Thank you very much. It is an honor to be on the same list as those other four. Brian Walsh (of Essential Audio) really knows what he's doing as far as system assembly and setup.
 
Beginning to think I have tin ears; I thought the Volti room, not mentioned above, to be one of the best. .
 
And with smaller number of their "pod" drivers, it's a strong possibility that the ARC 75 amp, which sounds great on their larger models, just didn't have enough juice to make the system come fully alive.

Those sub support frames have been out about a year, they followed shortly after the new sub was introduced at CES 2014. CES 2015 was the introduction of the Manhattan speaker, and yeah, it's smaller w/9 mid drivers vs. the 12/15/18 options of its bigger brothers. The shorter tower allows for placement of the woofer underneath where the other configs have the woofer and tower separate. The goal, as 'Manhattan' suggests is a smaller footprint speaker for smaller spaces (read: apartment possibly), and also more affordable entre into Scaena sound and tech.

That's my REF 75. One of the owners of Scaena and I both agree the 75 w/KT150s is a tremendous pairing, easily better than my old 210 monos, and the newer 150. I drive the 12 pod towers w/mine, plenty of power. The show setup was supposed to be bi-amped, a 75 on each side, but the owner's 75 was damaged in shipping so mine did double duty. We know from CES that a pair of 75s drive the Manhattans extremely well. In all setups, the woofers have their own amp so the 75 (or whatever) just drives the mids and tweets.
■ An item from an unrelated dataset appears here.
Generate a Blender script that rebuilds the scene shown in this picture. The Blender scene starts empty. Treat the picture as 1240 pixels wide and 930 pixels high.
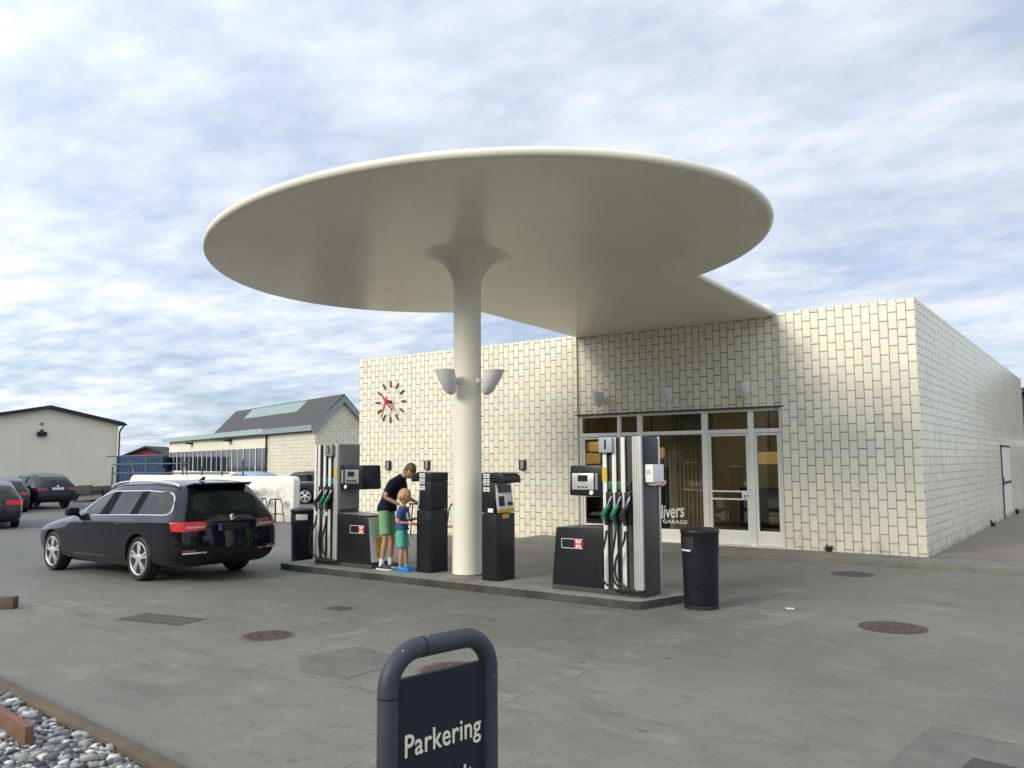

FWIW, I think the new subs are awesome -- not only great punch and speed, but unrivaled texture to my ears. They are smaller than the old ones as noted earlier -- 12" drivers vs. the 18" ones on the originals. The enclosure is actually a modified drum. Will have them in my room next week.

Was supposed to help run the room, but some late-breaking work commitments bollixed it up. Was bummed.